Impact of deforestation and subsequent land-use change on soil quality

Abstract

Deforestation for conventional farming has affected soil quality (SQ) worldwide. The goal of our study was to evaluate the impact of land use change, from forest to subsistence farming, on SQ in Benin. Composite soils from forest, horticultural, agricultural, fallow, and degraded lands were collected to analyze for chemical and physical properties. Using inductive additive approach and principal component analysis (PCA), generalized (SQIg) and minimum dataset SQ (SQIMDS) indices were calculated. Results showed that upon conversion of forest, total organic carbon (TOC) decreased by more than 2 folds in fallow and degraded soils. A similar impact was observed on total nitrogen (TN).
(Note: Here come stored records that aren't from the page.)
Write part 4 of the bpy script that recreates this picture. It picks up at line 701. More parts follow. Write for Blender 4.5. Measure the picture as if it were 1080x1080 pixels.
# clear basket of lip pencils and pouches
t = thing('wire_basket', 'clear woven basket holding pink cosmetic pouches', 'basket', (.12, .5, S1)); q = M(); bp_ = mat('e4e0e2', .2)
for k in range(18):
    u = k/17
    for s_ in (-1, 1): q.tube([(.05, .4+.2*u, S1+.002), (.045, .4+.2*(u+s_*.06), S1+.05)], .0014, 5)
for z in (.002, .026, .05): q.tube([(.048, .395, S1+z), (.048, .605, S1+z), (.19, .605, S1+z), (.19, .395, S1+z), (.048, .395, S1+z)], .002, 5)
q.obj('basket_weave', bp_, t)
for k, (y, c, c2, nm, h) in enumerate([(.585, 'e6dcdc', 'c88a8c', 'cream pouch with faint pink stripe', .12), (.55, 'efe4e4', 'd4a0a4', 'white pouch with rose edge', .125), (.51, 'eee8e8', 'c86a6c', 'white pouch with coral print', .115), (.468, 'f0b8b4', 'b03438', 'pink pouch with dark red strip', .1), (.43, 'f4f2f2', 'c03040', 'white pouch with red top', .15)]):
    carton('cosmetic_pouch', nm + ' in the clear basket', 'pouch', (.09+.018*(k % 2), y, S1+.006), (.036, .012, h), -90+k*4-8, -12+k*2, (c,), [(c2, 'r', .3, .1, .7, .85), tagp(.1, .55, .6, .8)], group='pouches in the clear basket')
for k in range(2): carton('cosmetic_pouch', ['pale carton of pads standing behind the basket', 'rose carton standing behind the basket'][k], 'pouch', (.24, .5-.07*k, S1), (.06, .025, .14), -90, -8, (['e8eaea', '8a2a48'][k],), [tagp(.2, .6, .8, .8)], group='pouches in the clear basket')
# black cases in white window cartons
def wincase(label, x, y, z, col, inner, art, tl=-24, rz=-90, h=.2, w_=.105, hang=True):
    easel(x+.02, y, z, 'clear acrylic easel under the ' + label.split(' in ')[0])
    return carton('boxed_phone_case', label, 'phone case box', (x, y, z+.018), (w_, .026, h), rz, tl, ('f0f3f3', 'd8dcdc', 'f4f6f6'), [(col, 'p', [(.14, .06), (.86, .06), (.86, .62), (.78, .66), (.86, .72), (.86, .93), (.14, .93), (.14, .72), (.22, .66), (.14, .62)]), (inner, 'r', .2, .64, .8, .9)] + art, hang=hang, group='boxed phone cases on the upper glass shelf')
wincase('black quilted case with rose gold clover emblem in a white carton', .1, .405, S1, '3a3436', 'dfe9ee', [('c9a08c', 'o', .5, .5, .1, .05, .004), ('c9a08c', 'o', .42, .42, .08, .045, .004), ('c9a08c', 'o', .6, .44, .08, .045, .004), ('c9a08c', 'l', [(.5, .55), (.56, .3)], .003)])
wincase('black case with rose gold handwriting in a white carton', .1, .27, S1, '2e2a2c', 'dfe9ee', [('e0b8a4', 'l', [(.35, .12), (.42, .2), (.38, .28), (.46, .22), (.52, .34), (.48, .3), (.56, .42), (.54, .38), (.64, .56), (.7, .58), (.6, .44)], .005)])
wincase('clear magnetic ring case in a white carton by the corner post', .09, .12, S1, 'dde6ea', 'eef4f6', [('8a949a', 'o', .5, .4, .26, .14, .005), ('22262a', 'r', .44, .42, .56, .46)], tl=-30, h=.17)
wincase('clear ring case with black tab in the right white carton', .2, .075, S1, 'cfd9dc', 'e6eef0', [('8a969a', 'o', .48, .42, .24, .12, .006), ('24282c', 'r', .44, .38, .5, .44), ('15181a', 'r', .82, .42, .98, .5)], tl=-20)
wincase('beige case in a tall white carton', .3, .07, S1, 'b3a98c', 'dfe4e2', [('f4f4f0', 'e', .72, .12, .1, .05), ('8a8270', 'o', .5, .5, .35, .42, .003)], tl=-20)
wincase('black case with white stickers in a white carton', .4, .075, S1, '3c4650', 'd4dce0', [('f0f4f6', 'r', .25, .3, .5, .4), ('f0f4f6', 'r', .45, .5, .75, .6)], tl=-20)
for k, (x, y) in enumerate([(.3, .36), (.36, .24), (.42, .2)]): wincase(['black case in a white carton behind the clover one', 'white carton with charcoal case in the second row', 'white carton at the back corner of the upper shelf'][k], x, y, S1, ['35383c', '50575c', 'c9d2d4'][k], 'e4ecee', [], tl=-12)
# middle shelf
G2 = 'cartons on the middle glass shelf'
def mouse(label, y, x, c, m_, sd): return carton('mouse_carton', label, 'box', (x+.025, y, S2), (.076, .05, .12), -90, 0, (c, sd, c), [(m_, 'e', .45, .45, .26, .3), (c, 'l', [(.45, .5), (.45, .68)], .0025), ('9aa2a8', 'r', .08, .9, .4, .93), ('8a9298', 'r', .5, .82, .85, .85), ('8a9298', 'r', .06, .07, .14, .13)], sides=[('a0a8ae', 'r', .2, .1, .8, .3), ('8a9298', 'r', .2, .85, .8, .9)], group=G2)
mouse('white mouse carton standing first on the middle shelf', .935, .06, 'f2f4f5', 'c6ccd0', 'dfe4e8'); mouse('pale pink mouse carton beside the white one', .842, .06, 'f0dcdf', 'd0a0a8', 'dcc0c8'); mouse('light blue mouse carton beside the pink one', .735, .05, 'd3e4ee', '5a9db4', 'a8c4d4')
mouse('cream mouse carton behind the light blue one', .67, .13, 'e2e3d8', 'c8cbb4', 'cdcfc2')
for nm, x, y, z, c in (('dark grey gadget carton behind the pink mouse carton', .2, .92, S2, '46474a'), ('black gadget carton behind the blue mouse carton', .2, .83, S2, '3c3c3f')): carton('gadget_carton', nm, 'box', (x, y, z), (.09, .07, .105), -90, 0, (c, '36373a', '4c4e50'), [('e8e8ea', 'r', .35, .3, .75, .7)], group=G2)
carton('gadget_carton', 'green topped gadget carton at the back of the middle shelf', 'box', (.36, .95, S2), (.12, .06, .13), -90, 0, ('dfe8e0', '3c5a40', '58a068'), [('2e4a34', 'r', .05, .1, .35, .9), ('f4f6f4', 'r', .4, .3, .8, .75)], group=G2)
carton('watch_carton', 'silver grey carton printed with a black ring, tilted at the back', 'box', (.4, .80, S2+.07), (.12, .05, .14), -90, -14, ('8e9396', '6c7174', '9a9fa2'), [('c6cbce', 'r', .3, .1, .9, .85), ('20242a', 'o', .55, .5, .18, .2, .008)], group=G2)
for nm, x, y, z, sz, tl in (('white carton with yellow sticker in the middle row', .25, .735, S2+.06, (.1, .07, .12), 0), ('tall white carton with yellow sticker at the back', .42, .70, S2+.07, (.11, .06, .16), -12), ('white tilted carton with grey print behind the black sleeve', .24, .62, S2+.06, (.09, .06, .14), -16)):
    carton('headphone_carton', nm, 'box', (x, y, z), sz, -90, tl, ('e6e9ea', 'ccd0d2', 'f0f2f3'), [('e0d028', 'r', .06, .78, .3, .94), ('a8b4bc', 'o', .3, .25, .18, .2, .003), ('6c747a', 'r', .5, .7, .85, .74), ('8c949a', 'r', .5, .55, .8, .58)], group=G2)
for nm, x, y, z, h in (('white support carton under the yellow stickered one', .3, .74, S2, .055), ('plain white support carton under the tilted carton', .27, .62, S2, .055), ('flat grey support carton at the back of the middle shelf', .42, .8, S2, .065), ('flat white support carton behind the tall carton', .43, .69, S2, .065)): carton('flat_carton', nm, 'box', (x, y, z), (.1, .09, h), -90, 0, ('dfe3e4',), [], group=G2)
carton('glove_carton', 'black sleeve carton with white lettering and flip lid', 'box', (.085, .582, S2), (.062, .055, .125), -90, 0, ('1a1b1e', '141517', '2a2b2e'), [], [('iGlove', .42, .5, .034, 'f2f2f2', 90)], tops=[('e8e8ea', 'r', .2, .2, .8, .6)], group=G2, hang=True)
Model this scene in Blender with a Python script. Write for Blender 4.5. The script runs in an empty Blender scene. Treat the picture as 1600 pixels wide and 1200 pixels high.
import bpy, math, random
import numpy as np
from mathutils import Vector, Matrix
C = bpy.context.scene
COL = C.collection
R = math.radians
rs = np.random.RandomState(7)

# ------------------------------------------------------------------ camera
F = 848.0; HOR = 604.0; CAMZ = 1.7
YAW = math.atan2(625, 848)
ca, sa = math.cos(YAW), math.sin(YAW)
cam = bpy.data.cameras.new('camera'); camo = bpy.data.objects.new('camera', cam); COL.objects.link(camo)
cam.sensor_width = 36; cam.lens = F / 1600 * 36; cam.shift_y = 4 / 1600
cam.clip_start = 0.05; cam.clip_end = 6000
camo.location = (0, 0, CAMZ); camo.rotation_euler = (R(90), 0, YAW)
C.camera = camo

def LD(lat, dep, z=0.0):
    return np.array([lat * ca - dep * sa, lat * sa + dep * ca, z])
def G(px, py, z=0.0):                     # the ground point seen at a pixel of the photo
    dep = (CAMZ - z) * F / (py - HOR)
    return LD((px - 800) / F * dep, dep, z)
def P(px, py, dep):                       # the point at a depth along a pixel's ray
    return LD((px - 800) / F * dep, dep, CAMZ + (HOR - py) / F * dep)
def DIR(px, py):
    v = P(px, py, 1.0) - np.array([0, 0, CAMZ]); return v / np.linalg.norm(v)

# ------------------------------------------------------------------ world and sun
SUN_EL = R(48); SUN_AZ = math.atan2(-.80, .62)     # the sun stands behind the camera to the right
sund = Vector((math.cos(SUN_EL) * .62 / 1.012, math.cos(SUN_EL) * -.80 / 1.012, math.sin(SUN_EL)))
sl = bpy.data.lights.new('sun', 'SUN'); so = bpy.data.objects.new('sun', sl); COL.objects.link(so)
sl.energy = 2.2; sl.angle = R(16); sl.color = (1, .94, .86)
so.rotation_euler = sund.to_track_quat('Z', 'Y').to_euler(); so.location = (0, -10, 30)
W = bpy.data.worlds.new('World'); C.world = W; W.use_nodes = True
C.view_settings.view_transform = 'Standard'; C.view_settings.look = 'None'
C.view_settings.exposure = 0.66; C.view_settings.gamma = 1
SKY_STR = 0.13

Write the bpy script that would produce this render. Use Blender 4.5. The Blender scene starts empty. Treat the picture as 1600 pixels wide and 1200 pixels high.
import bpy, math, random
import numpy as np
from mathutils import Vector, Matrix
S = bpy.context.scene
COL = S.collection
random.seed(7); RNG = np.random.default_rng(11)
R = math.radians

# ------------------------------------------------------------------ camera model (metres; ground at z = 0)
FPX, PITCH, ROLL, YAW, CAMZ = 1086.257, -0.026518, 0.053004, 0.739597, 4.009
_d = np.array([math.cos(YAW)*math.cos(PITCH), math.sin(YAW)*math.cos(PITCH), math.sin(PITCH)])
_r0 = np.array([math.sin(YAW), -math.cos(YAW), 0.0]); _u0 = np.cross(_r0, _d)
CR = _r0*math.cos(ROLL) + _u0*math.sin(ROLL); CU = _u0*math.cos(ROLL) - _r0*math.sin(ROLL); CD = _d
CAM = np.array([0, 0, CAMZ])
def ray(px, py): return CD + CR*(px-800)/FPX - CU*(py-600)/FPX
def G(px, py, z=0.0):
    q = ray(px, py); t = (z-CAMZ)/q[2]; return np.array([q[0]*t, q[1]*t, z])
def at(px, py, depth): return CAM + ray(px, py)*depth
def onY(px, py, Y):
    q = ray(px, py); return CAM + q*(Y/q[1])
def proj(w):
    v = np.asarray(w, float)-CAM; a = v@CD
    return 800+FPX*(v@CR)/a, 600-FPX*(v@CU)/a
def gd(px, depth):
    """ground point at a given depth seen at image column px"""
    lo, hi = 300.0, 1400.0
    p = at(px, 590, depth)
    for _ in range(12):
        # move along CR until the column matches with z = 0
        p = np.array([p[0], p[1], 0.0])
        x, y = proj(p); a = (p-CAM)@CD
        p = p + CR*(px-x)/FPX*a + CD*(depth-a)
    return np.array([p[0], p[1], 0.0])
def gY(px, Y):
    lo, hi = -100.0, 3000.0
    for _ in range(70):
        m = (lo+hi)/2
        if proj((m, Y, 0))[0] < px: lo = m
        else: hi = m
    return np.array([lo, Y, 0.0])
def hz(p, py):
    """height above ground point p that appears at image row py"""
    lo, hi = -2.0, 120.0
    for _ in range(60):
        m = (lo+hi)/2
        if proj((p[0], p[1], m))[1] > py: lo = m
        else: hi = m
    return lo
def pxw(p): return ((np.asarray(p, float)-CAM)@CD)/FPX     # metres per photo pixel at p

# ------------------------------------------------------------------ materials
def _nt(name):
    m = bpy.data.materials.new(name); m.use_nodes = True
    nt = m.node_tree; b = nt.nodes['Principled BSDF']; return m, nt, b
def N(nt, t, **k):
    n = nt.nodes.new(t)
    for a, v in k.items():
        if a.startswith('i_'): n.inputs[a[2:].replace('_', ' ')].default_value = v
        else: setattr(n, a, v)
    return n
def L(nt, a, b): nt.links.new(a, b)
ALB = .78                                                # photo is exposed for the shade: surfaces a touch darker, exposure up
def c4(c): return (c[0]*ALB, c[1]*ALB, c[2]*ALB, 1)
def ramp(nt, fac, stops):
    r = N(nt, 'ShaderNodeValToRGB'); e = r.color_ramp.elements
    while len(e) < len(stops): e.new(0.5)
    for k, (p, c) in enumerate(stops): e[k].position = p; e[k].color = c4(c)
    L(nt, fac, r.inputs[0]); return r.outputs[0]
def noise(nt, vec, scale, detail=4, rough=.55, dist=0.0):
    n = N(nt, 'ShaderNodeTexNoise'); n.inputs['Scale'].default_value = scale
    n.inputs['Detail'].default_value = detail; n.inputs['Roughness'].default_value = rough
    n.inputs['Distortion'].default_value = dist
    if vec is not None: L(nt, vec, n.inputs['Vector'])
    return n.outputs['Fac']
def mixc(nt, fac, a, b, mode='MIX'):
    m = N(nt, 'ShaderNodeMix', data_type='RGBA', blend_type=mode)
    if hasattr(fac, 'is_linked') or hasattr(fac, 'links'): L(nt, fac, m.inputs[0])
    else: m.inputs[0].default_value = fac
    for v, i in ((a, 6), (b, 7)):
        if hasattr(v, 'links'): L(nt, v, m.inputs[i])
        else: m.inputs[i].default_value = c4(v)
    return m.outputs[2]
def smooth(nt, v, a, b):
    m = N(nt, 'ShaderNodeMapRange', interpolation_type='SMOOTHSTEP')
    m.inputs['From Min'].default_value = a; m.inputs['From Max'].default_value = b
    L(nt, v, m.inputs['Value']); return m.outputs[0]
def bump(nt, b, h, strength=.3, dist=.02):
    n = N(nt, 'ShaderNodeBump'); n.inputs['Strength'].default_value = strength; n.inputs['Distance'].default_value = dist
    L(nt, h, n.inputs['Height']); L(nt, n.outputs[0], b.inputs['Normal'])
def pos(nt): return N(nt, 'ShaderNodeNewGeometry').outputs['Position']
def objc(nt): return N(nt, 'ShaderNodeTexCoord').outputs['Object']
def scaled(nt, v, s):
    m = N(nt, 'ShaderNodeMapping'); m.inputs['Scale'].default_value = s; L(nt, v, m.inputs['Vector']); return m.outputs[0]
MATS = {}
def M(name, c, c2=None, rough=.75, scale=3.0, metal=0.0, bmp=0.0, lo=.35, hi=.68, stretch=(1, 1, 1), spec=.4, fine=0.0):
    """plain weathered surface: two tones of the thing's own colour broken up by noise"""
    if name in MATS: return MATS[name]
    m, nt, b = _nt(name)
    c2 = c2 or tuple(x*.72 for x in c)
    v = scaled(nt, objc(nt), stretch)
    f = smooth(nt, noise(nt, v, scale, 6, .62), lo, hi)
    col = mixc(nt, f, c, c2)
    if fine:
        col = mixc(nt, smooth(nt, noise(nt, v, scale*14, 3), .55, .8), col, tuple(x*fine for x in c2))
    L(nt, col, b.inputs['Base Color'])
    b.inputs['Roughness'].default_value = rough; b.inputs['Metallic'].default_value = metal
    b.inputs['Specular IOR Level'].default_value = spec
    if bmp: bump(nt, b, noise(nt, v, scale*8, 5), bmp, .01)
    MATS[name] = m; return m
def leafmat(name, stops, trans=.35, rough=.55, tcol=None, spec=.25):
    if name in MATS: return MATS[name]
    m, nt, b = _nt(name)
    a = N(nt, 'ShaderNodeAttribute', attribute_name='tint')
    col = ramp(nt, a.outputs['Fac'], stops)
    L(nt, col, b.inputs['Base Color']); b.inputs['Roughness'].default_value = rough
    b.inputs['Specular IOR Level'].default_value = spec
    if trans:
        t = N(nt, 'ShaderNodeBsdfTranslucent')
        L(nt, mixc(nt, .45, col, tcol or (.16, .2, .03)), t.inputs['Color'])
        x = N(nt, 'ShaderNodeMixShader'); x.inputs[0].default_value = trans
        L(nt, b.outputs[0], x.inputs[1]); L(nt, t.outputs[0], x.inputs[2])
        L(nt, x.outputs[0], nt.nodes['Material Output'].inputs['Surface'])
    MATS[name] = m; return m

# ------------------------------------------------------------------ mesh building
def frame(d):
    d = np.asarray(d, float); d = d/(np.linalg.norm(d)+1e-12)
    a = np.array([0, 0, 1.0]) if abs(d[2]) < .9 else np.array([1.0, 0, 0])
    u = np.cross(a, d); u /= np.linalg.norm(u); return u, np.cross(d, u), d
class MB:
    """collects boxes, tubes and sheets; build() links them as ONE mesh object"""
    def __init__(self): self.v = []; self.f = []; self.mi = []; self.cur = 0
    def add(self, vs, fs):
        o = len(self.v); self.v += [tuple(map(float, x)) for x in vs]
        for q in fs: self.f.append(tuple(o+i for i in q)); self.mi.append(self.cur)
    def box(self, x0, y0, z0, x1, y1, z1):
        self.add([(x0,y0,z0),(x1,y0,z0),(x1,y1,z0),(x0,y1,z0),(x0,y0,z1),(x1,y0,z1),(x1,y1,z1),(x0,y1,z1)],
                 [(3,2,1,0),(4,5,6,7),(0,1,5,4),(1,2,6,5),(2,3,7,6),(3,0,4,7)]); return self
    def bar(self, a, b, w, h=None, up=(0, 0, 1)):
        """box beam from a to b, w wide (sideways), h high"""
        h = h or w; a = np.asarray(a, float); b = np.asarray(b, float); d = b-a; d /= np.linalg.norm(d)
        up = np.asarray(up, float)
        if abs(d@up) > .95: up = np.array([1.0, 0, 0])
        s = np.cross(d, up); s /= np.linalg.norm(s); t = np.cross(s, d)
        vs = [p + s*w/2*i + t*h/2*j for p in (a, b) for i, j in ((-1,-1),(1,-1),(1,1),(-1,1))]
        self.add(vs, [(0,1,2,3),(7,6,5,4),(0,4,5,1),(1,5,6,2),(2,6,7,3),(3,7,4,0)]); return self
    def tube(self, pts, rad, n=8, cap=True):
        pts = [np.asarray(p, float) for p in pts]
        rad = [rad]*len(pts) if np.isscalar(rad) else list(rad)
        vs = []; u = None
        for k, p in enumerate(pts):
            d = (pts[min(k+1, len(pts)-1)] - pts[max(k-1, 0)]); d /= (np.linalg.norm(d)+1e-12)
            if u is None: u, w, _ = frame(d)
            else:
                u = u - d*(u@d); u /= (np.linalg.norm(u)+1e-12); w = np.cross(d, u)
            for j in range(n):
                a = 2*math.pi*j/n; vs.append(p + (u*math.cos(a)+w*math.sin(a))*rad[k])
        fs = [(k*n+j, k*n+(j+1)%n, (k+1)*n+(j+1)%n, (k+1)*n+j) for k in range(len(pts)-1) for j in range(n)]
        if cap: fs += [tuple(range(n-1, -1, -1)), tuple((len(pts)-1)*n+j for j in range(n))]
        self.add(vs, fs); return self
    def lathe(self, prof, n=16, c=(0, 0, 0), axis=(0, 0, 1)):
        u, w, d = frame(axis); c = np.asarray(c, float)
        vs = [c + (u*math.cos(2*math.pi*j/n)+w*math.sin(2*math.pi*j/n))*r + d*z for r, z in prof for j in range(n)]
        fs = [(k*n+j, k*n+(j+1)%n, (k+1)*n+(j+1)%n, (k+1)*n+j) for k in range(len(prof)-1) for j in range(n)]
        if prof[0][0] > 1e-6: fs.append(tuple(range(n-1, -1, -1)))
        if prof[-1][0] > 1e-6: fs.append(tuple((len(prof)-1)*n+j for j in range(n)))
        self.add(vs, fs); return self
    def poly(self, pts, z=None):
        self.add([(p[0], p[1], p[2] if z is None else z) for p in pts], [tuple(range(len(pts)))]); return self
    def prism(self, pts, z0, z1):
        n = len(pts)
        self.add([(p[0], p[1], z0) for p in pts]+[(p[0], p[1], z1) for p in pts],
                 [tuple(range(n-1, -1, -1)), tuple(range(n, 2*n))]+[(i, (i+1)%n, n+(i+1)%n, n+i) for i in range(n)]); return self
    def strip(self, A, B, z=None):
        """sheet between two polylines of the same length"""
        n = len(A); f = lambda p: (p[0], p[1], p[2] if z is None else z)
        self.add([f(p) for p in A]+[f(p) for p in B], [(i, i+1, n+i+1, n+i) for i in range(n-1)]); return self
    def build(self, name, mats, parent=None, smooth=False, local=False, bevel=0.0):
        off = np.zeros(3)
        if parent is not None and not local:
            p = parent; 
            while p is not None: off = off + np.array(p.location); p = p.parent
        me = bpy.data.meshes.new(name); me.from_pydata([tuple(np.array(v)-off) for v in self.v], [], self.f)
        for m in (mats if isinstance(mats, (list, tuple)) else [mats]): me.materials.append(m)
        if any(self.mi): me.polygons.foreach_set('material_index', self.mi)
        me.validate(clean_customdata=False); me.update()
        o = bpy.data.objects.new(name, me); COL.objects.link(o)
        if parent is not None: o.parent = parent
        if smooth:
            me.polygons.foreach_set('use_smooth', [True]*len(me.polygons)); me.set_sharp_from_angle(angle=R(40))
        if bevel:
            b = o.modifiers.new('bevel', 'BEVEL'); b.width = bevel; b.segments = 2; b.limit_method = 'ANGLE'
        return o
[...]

Soil cation exchange capacity (CEC) and base saturation (BS) were significantly higher under horticulture than in degraded lands. In contrast, carbon protection capacity (CPC) was significantly higher by 12-41% in forest soils compared to the lowest in degraded soils. Among the land uses, aggregate stability index (ASI) was, by far, the lowest (3.2%) in degraded soils and highest (7.5%) in horticulture soils. Soils under fallow and degraded lands had SQIg decreased by 5 to 16%, when compared with forest, indicating a significant SQ degradation. In contrast, SQIg under horticulture increased by 5%, suggesting a similar or even an improvement in SQ comparable to the forest. The PCA-based SQIMDS significantly and positively accounted for 70% of the variability in SQIg with a non-significant biasness (6 ± 3.8% at p<0.12). The TOC and CPC contributed most (20.9% and 21.1%) followed by clay (14.1%) and Ca+2: (Mg+2 + K+1 + Na+) (13.7%), TOC (11%), and ASI (10.5%) compared to lowest by K+ (9.7%) to account for SQIMDS variability. Our results concluded that there was no significant difference between SQIg and SQIMDS, which justified our results to use SQIMDS detecting management-induced changes in SQ.